#Menzogna
Gianfranco Ravasi
sono dispiaciuto perché d’ora in avanti non potrò più crederti.
(Fonte: “Il Sole 24 Ore - Domenica ” - 21 settembre 2025)
Fitta è la bibliografia sulla bugia, a partire dalla classicità o da S. Agostino per approdare alla modernità con l’emblema del naso lungo di Pinocchio. Ai nostri giorni essa sta acquistando nuovo vigore attraverso l’impero delle fake news in rete, per cui la menzogna è ormai trasfigurata in paradossale verità a cui una folla si abbevera. Si adempie, così, ciò che nel lontano Ottocento già intuiva con ironia lo scrittore americano Mark Twain, convinto com’era che la falsità riesce a percorrere già mezzo mondo, mentre la verità sta ancora mettendo le scarpe. La frase che, però, noi sopra proponiamo è di un famoso pensatore di quello stesso secolo, Friedrich Nietzsche, che coglie un altro aspetto. L’ingannare una persona che ti è vicina produce un effetto deleterio, una volta scoperto l’imbroglio: la perdita generale della fiducia.
Molti sono stati testimoni della rovina di un matrimonio non tanto per un tradimento – che può essere perdonato, se confessato e frutto di una debolezza limitata – quanto soprattutto perché lo si è nascosto al partner il quale, scoprendolo, vede incrinata tutta la reciproca lealtà.

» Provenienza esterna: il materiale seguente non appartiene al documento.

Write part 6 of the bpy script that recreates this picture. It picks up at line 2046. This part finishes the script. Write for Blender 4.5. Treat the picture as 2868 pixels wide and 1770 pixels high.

È l’amarezza che esprime lo stesso Cristo quando intuisce che colui a cui ha offerto il boccone dell’ospite, secondo la prassi orientale, è pronto a uscire nella notte per consegnarlo alla condanna e alla morte ( Giovanni 13,26-30).
L’amicizia può sopravvivere a tante prove, ma non a una grande menzogna nascosta e poi scoperta che stria la relazione con una traccia permanente di dubbio e di sospetto. Pensiamo al celebre Tu quoque, Brute, fili mi che sarebbe stato pronunciato da uno sgomento Giulio Cesare prima di cadere sotto il pugnale dei congiurati. Una delusione che, in forma meno tragica ed enfatica, abbiamo forse provato un po’ tutti nella vita, quando si è squarciato il velo dell’ipocrisia di chi ci ha ingannato.